Acórdão 2300/13 – Plenário - TCU
Enunciado
A responsabilidade da autoridade delegante pelos atos delegados não é automática ou absoluta, sendo imprescindível para definir essa responsabilidade a análise das situações de fato que envolvem o caso concreto. A falta de fiscalização (culpa in vigilando), o conhecimento do ato irregular praticado ou a má escolha do agente delegado (culpa in eligendo) podem conduzir, se comprovados, à responsabilidade daquela autoridade.
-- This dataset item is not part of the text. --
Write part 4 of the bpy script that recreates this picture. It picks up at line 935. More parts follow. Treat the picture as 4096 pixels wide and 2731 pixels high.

Contudo, vale ressaltar que embora seja majoritária esta corrente, em certos casos a jurisprudência foi contrariada pelo próprio Tribunal de Contas da União, dada a complexidade das situações possíveis no universo da administração pública, sendo inviável ao superior hierárquico ter conhecimento de todos os atos praticados pelos seus subalternos fazem. Veja-se:
Acórdão 65/97- TCU-Plenário
"Não se pode, tampouco, pretender que todas as informações de subalternos sejam checadas por seus superiores, sob o risco de inviabilizar-se a administração. Aliás, se assim o fosse, não seriam necessários os servidores subalternos. Bastariam os chefes ...".
Diante do contexto exposto, no mês passado, a lei 13.655, de 25 de abril de 2018, acrescentou os artigos 20 a 30 à Lei de Introdução às Normas do Direito Brasileiro (LINDB), trazendo novidades para o Direito em geral, mas, sobretudo, inaugurando novas discussões sobre a responsabilidade pessoal dos gestores públicos, em decorrência dos atos praticados.
Isso porque, o art. 28 da citada lei 13.655/18 trouxe à baila a possibilidade de responsabilização pessoal do agente público apenas pelos atos praticados com dolo ou ERRO GROSSEIRO. Veja-se:
Art. 28. O agente público responderá pessoalmente por suas decisões ou opiniões técnicas em caso de dolo ou erro grosseiro.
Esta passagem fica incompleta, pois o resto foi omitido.